Kesuksesan deradikalisasi juga bermacam-macam. Tidak bisa kita mengatakan deradikalisasi telah gagal total. Ada beberapa tingkatan dalam melihat output yang dihasilkan. Pertama, deradikalisasi ideologis (ideological deradiacalization), yakni seseorang menanggalkan ideologi kekerasan, tetapi secara perialku masih tidak menerima terhadap model demokrasi, keterbukaan dan lainnya. Kedua, deradikalisasi perilaku (behavioral deradicalization), dalam hal ini seseorang bisa saja terbuka untuk berkomunikasi, tetapi secara ideologis ia masih memegang teguh ajaran kekerasan. Ketiga, deradikalisasi organisasi (organizational deradicalization) yang menyasar pada pemimpin kelompok dan dapat mempengaruhi pengikutnya. Kesuksesan deradikalisasi ini sebagaimana terlihat dalam kasus deradikalisasi di Mesir.
Dari tiga level di atas ada beberapa model deradikalisasi. Deradikalisasi yang komprehensif (comprehensive deradicalization) merupakan deradikalisasi yang dapat mencapai perubahan menyeluruh dalam tiga level; ideologis, perilaku dan organisasi. Kedua, deradikalisasi subtantif (substantive deradicalization) merupakan deradikalisasi yang mencapai target perubahan ideologis dan perilaku tetapi tidak menyentuh pada organisasi karena faksi dan konfilk internal dalam kelompok radikal yang tidak mampu menyentuh pada organisasi secara keseluruhan. Ketiga, deradikalisasi pragmatis, yakni deradikalisasi yang berhasil merubah perilaku dan organisasi tetapi tidak mampu merubah ideologi, seperti kasus di Aljazair (Omar Ashour, 2009).

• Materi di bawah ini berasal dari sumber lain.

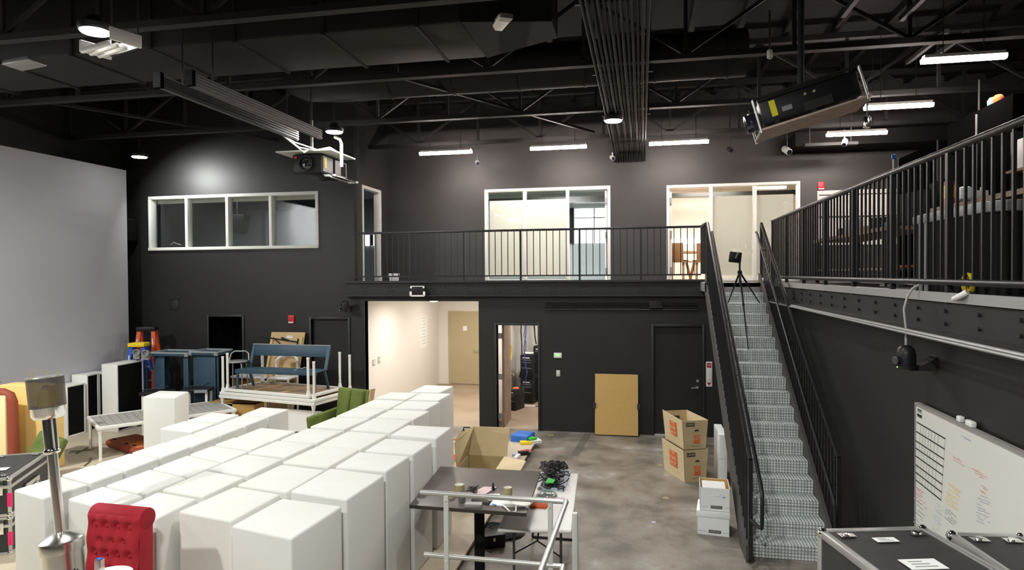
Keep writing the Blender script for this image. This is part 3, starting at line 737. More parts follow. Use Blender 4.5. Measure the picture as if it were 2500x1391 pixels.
# conduit bundle
for k in range(13):
    x = -0.60 + k * 0.0575
    z = 6.12 - (k % 2) * 0.012
    tag(MB().tube([(x, 2.0, z), (x, 15.45, z), (x, 15.6, z - 0.06), (x, 15.66, z - 0.2)], 0.021, n=8).build('conduit_pipe', 'truss_black', smooth=60, base=True),
        'long dark conduit pipe in the flat bundle running along the roof', 'conduit', 'bundle of roof conduits')
t = thing('conduit_rack', 'black cross channels carrying the flat bundle of roof conduits', 'rack', (-0.25, 9, 6.15))
for y in (4.5, 7.0, 9.5, 12.0, 14.5): MB().box(-0.68, 0.17, y - 0.02, y + 0.02, 6.145, 6.19).build('cross_channel', 'frame_black', t); [MB().box(x - 0.01, x + 0.01, y - 0.01, y + 0.01, 6.19, 7.5).build('hanger_rod', 'frame_black', t) for x in (-0.65, 0.14)]
# three conduits on the lower wall
for k in range(3):
    a, b = P(1330, 742 + 6 * k, Y=YB - 0.03), P(1725, 743 + 7 * k, Y=YB - 0.03)
    z = (a.z + b.z) / 2
    tag(MB().cyl((a.x, YB - 0.03, z), (1.1, YB - 0.03, z), 0.020, n=8).build('wall_conduit', 'black_steel', smooth=60, base=True), 'black conduit running along the wall under the balcony, one of three', 'conduit', 'conduits under the balcony')
a = P(1605, 741, Y=YB)
tag(MB().box(a.x - 0.16, a.x + 0.10, YB - 0.075, YB - 0.051, a.z - 0.09, a.z + 0.06).build('junction_box', 'black_steel', bevel=0.006, base=True), 'flat black junction box over the wall conduits', 'box')

# lamps -------------------------------------------------------------
def highbay(x, y, z, label, power=HIGHBAY_W, spread=None, aim=None):
    t = thing('highbay_lamp', label, 'lamp', (x, y, z), group=None)
    MB().lathe([(0.16, 0.0), (0.17, 0.02), (0.17, 0.07), (0.09, 0.10), (0.08, 0.16), (0, 0.16)], 24, (x, y, z)).build('housing', 'black_plastic', t, smooth=40)
    MB().lathe([(0.155, 0.005), (0.14, -0.015), (0.0, -0.03)], 24, (x, y, z)).build('lens', 'highbay_glow', t, smooth=60)
    MB().cyl((x, y, z + 0.16), (x, y, 7.5), 0.012, n=6).build('hanger', 'frame_black', t)
    rot = Vector(aim).to_track_quat('-Z', 'Y').to_euler() if aim else (0, 0, 0)
    lamp('highbay_light', 'AREA', (x, y, z - 0.06), power, HIGHBAY_C, 0.30, rot=rot, spread=spread)
highbay(-5.88, 6.23, 6.0, 'bright round high-bay lamp above the three-slat louvre', HIGHBAY_W * 0.52)
highbay(-10.63, 12.39, 5.893, 'bright round high-bay lamp hanging above the corner of the grey screen', HIGHBAY_W * 0.34, math.radians(130), (0.35, 0.75, -0.62))
highbay(-0.47, 11.67, 5.98, 'bright round high-bay lamp hanging beneath the conduit bundle', HIGHBAY_W * 0.55)
l4 = P(816, 322, Z=5.93); highbay(l4.x, l4.y, l4.z, 'round high-bay lamp hidden behind the aluminium rails above the wall projector', HIGHBAY_W * 0.65)
for x, y, k, lab in ((-0.6, 5.2, 0.42, 'round high-bay lamp over the brown table, above the top of the view'), (-6.0, 0.4, 1.6, 'round high-bay lamp behind the camera on the screen side'), (-0.6, -0.4, 2.1, 'round high-bay lamp behind the camera on the stair side'), (-11.0, 5.8, 2.4, 'round high-bay lamp over the yellow block, outside the view')):
    highbay(x, y, 6.0, lab, HIGHBAY_W * k)
def strip(x0, x1, y, z, label, n):
    t = thing('strip_lamp', label, 'lamp', ((x0 + x1) / 2, y, z), group=None)
    MB().box(x0 + 0.02, x1 - 0.02, y - 0.045, y + 0.045, z + 0.03, z + 0.07).build('housing', 'white_paint', t)
    d_ = MB()
    r = 0.045; ys_ = [(-r, 0.03), (-r, 0.0), (-r * 0.6, -0.03), (r * 0.6, -0.03), (r, 0.0), (r, 0.03)]
    d_.prism([(x0, y + a, z + b) for a, b in ys_], (x1 - x0, 0, 0))
    d_.build('diffuser', 'strip_glow', t)
    for x in (x0 + 0.25, x1 - 0.25): MB().cyl((x, y, z + 0.07), (x, y, 7.5), 0.006, n=5).build('hanger', 'frame_black', t)
zs_ = 6.0
for (u0, u1, v, lab) in [(1025, 1152, 373, 'warm strip lamp at the balcony corner end of the row on the back wall'), (1295, 1432, 360.5, 'warm strip lamp hanging above the double glass panel with the open door'), (1585, 1730, 348.5, 'warm strip lamp between the conduit bundle and the meeting room glass')]:
    a, b = P(u0, v, Y=14.05), P(u1, v, Y=14.05); strip(a.x, b.x, 14.05, (a.z + b.z) / 2, lab, 0)
for (u0, u1, v, lab) in [(2018, 2165, 326.5, 'warm strip lamp above the white board on the mezzanine back wall'), (2110, 2278, 260, 'warm strip lamp beside the corner of the tilted projector plate'), (2250, 2456, 143.5, 'large warm strip lamp highest above the mezzanine')]:
    m_ = P((u0 + u1) / 2, v, Z=zs_); a, b = P(u0, v, Y=m_.y), P(u1, v, Y=m_.y); strip(a.x, b.x, m_.y, zs_, lab, 0)

# aluminium rails carrying the wall projector
for xx, lab in ((-5.70, 'long ribbed aluminium rail hanging on the screen side above the wall projector'), (-5.27, 'long ribbed aluminium rail hanging on the balcony side above the wall projector')):
    t = thing('aluminium_rail', lab, 'rail', (xx, 8.2, 5.6))
    MB().box(xx - 0.03, xx + 0.03, 7.0, 10.2, 5.58, 5.74).build('core', 'rail_grey', t)
    for k in range(4):
        z = 5.60 + k * 0.038; MB().box(xx - 0.045, xx + 0.045, 7.0, 10.2, z, z + 0.016).build('rib', 'rail_grey', t)
    MB().box(xx - 0.05, xx + 0.05, 6.94, 7.0, 5.575, 5.76).build('glare_cap', 'deep_black', t)  # added black cap, keeps lamp glare off the near rail end
    for y in (7.4, 9.9): MB().cyl((xx, y, 5.74), (xx, y, 7.5), 0.012, n=6).build('hanger', 'frame_black', t)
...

Di Indonesia, model deradikalisasi yang dilakukan mengarah pada deradikalisasi secara komprehensif. Karena itulah, apa yang dikembang dari deradikalisasi ini tidak hanya menyasar pada perorangan, narapidana di dalam Lapas, tetapi juga di luar Lapas yang meliputi mantan narapidana teroris, keluarga, dan jaringannya. Deradikalisasi yang komprehensif di sini dapat pula diartikan sebagai proses menyeluruh yang menyentuh seluruh aspek yang mendorong seseorang menjadi radikal.
Deradikalisasi bukan sekedar faktor keagamaan. Seorang mantan narapidana teroris secara ideologis bisa saja telah meninggalkan paham kekerasan, tetapi secara sikap ketika ia menghirup udara kebebasan ada persoalan ekonomi, isolasi sosial, kegundahan psikis dan faktor lainnya yang mendorong mereka berpeluang kembali berperilaku keras. Karena itulah, pembinaan kewirausahaan, pendampingan resosialisasi, dan pembinaan keluarga menjadi elemen penting dalam deradikalisasi.
Jika dikatakan deradikalisasi merupakan proyek, tentu saja deradikalisasi adalah proyek merubah seseorang yang keras dengan multiple factor yang melatarinya. Proyek ini harus dilakukan secara bersama-sama dengan berbagai perspektif dan melibatkan instansi pemerintah terkait, organisasi kemasyarakat dan masyarakat secara umum (Blueprint Deradikalisasi, BNPT, 2013). Karena itulah, seluruh komponen bangsa harus terpanggil dalam proyek bersama ini. Proyek deradikalisasi adalah proyek jangka panjang untuk menciptakan Indonesia yang damai dengan memutus mata rantai ideologi kekerasan agar tidak tumbuh subur di negeri yang kita cintai ini.